Ольга успела не на шутку влюбиться в Гумилева, но «у меня вдруг прорвалась бешеная веселость и чуть ли не вакхичность — и сила — выдерживать натиск». В конце концов Гумилев предпочитает Анну — может быть, потому, что та не так стойко «выдерживала натиск».
С Ольгой все закончилось на полуслове — чтобы начаться вновь через три с половиной года. «Очаровательный бесенок с порочными глазами» (так звал ее Гумилев) еще вернется к нему… И покинет его.
И Анна, и Ольга, само собой, писали стихи. Как же без этого?

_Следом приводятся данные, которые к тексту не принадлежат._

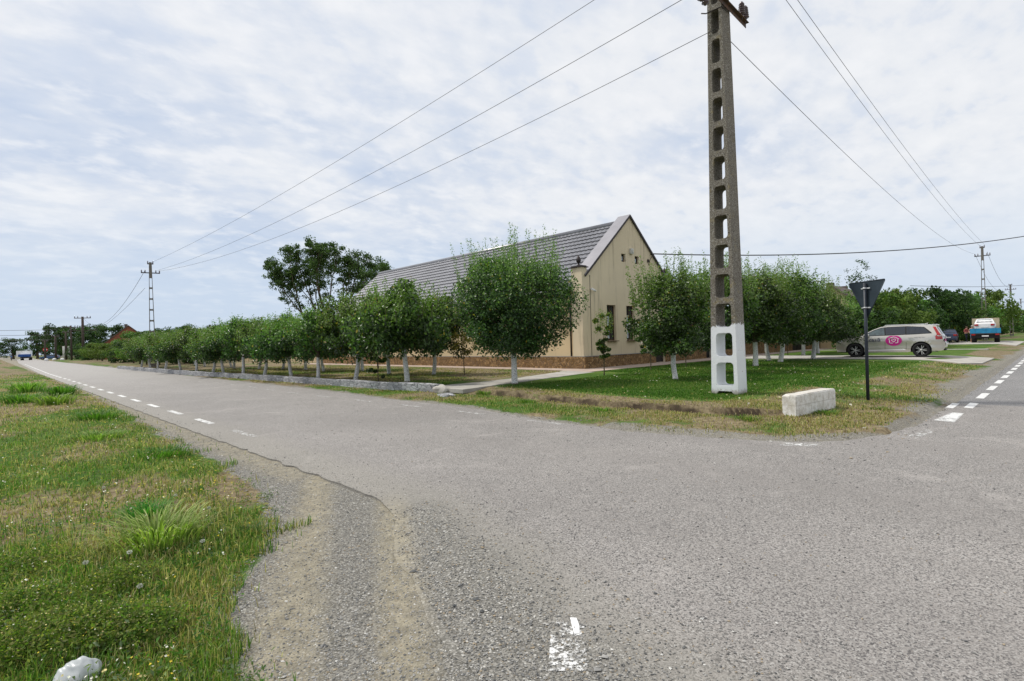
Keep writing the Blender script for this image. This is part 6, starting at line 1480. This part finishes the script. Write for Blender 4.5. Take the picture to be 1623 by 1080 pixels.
# loose grit scattered thinly over the asphalt
n = 11000; rr_ = np.exp(rs.uniform(math.log(2.0), math.log(18), n)); an = rs.uniform(R(2), R(70), n); x = rr_*np.cos(an); y = rr_*np.sin(an); keep = (x > left_edge(y)) & (x < np.where(y > 2, right_edge(y), 40)); x, y, rr_ = x[keep], y[keep], rr_[keep]
stones('loose_grit', x, y, np.zeros(len(x))+0.001, 0.0018+0.0085*rs.rand(len(x))**4+0.0004*rr_, 19, 0.55)
# long-bladed grass tufts
def tuft(x, y, n, h, spread, cols, label, name='grass_tuft', cat='grass tuft', grp=None, wd=0.008):
    rs = np.random.RandomState(int(x*100+y*10)); t = []
    V = []; F = []; C = []; z0 = float(hgt(x, y))
    for k in range(n):
        a = rs.rand()*2*PI; b = rs.rand()**0.7*spread; p = np.array([x+0.35*b*math.cos(a), y+0.35*b*math.sin(a), z0-0.01]); hh = h*(0.55+0.6*rs.rand()); out_ = np.array([math.cos(a), math.sin(a), 0])*(0.15+0.85*rs.rand())*hh*0.9
        sd = np.array([-math.sin(a), math.cos(a), 0])*wd*0.5; o = len(V); c = np.array(cols[rs.randint(len(cols))])*(0.75+0.5*rs.rand())
        for j, q in enumerate((0, 0.3, 0.6, 0.85, 1.0)):
            m_ = p+out_*q**1.7+np.array([0, 0, hh*(q-0.42*q**3)]); ww = (1, 1, 0.85, 0.5, 0.08)[j]; V += [m_-sd*ww, m_+sd*ww]; C += [c*(0.8+0.35*q)]*2
        for j in range(4): F += [(o+2*j, o+2*j+1, o+2*j+3), (o+2*j, o+2*j+3, o+2*j+2)]
    return tag(link(name, npmesh(name, np.array(V), np.array(F), np.array(C)), MT['grass']), label, cat, grp)
LGc = ((0.13, 0.24, 0.04), (0.18, 0.30, 0.06), (0.10, 0.19, 0.03), (0.24, 0.32, 0.10))
tuft(0.93, 5.15, 420, 0.34, 0.95, ((0.20, 0.32, 0.07), (0.27, 0.38, 0.10), (0.14, 0.24, 0.04), (0.34, 0.40, 0.16)), 'large arching tuft of long pale green grass in the left foreground', wd=0.010)
tuft(1.02, 6.05, 420, 0.20, 0.55, ((0.05, 0.16, 0.02), (0.07, 0.2, 0.02)), 'bright green feathery clump just behind the long grass tuft', wd=0.006)
tuft(1.55, 5.0, 150, 0.12, 0.45, ((0.04, 0.10, 0.02), (0.05, 0.13, 0.02)), 'low dark green clump at the gravel edge right of the long grass tuft', wd=0.007)
for i, (x, y, h) in enumerate([(1.8, 9.6, 0.16), (1.35, 12.4, 0.22), (1.75, 16.2, 0.3), (1.4, 22, 0.5), (1.9, 27, 0.6), (1.1, 31, 0.7), (0.7, 24, 0.45)]):
    tuft(x, y, 260, h, 0.9+0.03*y, LGc if i % 2 else ((0.06, 0.15, 0.02), (0.09, 0.2, 0.03)), ordn[i]+' green grass clump going away along the left verge, beyond the long tuft', grp='grass clumps along the left verge', wd=0.006+0.0009*y)
for i, (x, y, h) in enumerate([(10.1, 4.2, 0.13), (9.6, 7.2, 0.12), (9.9, 9.8, 0.14), (12.9, 2.75, 0.09), (11.6, 3.3, 0.14), (10.6, 12.3, 0.22), (11.3, 14.0+1.2, 0.18)]):
    tuft(x, y, 150, h, 0.7, GR1, ('beside the bank nearest the concrete block', 'on the verge below the middle of the soil bank', 'on the verge near the far end of the soil bank', 'at the road corner in front of the triangular sign', 'against the foot of the white concrete block', 'where the concrete path meets the verge', 'on the orchard side of the concrete path')[i]+', low green weed tuft', name='weed_tuft', cat='weeds', grp='weed tufts on the right verge', wd=0.012)
for i, (x, y) in enumerate([(12.87, 5.72), (13.3, 5.5), (13.62, 5.72)]):
    tuft(x, y, 55, 0.08, 0.45, ((0.05, 0.10, 0.02), (0.10, 0.13, 0.03), (0.2, 0.18, 0.08)), ('left', 'middle', 'right')[i]+' of the small grass clumps growing at the foot of the big whitewashed pole', grp='grass clumps at the pole foot', wd=0.010)
def weed(x, y, Rr, h, n, label, seed, yellow=0.1, ls=0.022):
    rs = np.random.RandomState(seed); t = tag(empty('weed', (x, y, float(hgt(x, y)))), label, 'weed', 'flowering weeds on the left verge')
    segs = []; C = []
    ns = int(n/16)
    for k in range(ns):
        a = rs.rand()*2*PI; r0 = Rr*rs.rand()**0.6; p0 = np.array([r0*0.7*math.cos(a), r0*0.7*math.sin(a), 0]); hh = h*(0.5+0.6*rs.rand())*(1-0.4*(r0/Rr)**2); p1 = p0+np.array([rs.normal()*0.04+0.2*r0*math.cos(a), rs.normal()*0.04+0.2*r0*math.sin(a), hh]); segs.append((p0, p1))
        for j in range(16): C.append(p0+(p1-p0)*(0.15+0.85*rs.rand())+rs.normal(size=3)*ls*0.9)
    C = np.array(C); V, F, Cc = leaf_arrays(rs, C, ls, pick(rs, len(C), (0.11, 0.20, 0.03), (0.18, 0.26, 0.05), (0.06, 0.12, 0.02), (0.24, 0.26, 0.08), (0.13, 0.15, 0.05)), 0.6, ws=0.5)
    V2, F2, C2 = twig_arrays(segs, 0.0022, (0.12, 0.2, 0.05)); V, F, Cc = merge([(V, F, Cc), (V2, F2, C2)])
    link('foliage', npmesh('foliage', V, F, Cc), MT['grass'], t)
    tops = np.array([s[1] for s in segs]); tops = tops[rs.rand(len(tops)) < 0.6]+rs.normal(size=(1, 3))*0.0; V, F, Cc = leaf_arrays(rs, tops, 0.0095, pick(rs, len(tops), (0.6, 0.58, 0.48), (0.5, 0.38, 0.05), (0.5, 0.42, 0.2), (0.3, 0.3, 0.1)), 1.5, ws=0.95)
    link('flowers', npmesh('flowers', V, F, Cc), MT['flower'], t)['kind'] = 'stuff'
weed(0.24, 3.72, 0.34, 0.22, 5200, 'lush light green weeds right behind the plastic bag', 1)
weed(0.52, 3.62, 0.26, 0.20, 3600, 'green flowering weeds at the right edge of the bottom left grass', 2)
weed(0.05, 4.4, 0.35, 0.18, 3600, 'flowering weeds at the left edge above the plastic bag', 3)
weed(0.55, 4.35, 0.25, 0.15, 2200, 'low flowering weeds between the long tuft and the bottom left weeds', 4)
weed(0.12, 5.3, 0.4, 0.16, 2600, 'flowering weeds at the left edge beside the long grass tuft', 5)
# dandelion clocks
for i, (x, y, h) in enumerate([(0.42, 4.62, 0.16), (0.66, 4.6, 0.15), (1.12, 4.62, 0.12), (0.85, 7.4, 0.12), (1.3, 6.3, 0.10), (0.62, 4.0, 0.13), (1.42, 5.6, 0.10)]):
    t = tag(empty('seed_head', (x, y, float(hgt(x, y)))), ('lower left of the long tuft, leftmost', 'lower left of the long tuft, second', 'at the lower right foot of the long tuft', 'well behind the long tuft', 'just right behind the long tuft', 'among the bottom left weeds', 'near the gravel edge by the dark clump')[i]+', white fluffy seed head', 'flower', 'white seed heads in the verge')
    MB().tube([(0, 0, 0), (0.01, 0, h)], 0.0022, 4).build('stem', MT['grass'], t)
    rs = np.random.RandomState(i); o = rs.normal(size=(160, 3)); o /= np.linalg.norm(o, axis=1)[:, None]; V, F, Cc = leaf_arrays(rs, o*0.012*np.array([1.3, 1.3, 1])+np.array([0.01, 0, h]), 0.007, pick(rs, 160, (0.5, 0.5, 0.47)), 0); link('fluff', npmesh('fluff', V, F, Cc), MT['flower'], t)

Но пока — одновременно с Анной и Ольгой — уже была Лариса Рейснер; и еще была Маргарита Тумповская. Четыре романа разом… Гумилев, кажется, вовсю пользовался прерогативами выздоравливающего офицера-фронтовика. Но ухаживал он за женщинами не как офицер, а как поэт — и в качестве поэта. И соперниками числил только других поэтов. Арбениной он говорил: «Бальмонт уже стар. Брюсов с бородой. Блок начинает болеть. Кузмин любит мальчиков. Вам остаюсь только я». «Бальмонт уже стар» — Анна Энгельгардт «по-родственному» общалась с Бальмонтом и более или менее откровенно флиртовала с ним. Впрочем, ходили слухи, что на самом деле она дочь Константина Николаевича, и Гумилев, похоже, в это верил. «Блок начинает болеть» — физически сильный, красивый, неотразимый любовник Блок… Блок, чье имя (это для Гумилева было, видимо, мучительнее всего) молва безосновательно, но упорно связывала с именем Ахматовой. Конечно, десять лет периодического «погружения в бездну» не прошли даром для его здоровья, но разве сам Гумилев не провел за два года несколько месяцев на госпитальной койке? Арбенина «с детства хотела иметь роман с Блоком — но его внешний облик меня расхолодил». Гумилев же признавался: «Я чувствую себя по отношению к Блоку, как герцог Лотарингии к королю Франции». «Но я хочу быть королевой французской», — отвечала Ольга.
Герцог Лотарингский — это Генрих Гиз, конечно, вассал короля, но и его соперник. А как закончилось соперничество Гиза с Генрихом III, известно: оба пали почти одновременно от удара предательским кинжалом…
Из госпиталя Гумилева отправили не на фронт, а в Крым, в Массандру, в Лечебницу императрицы Александры Федоровны для выздоравливающих и переутомленных. Сюда он прибыл 13 июня. Три недели он живет в нескольких десятках километров от Ахматовой, но лишь 7 июля выбирается на злополучную дачу Шмидта — и не застает ее: она уехала днем раньше.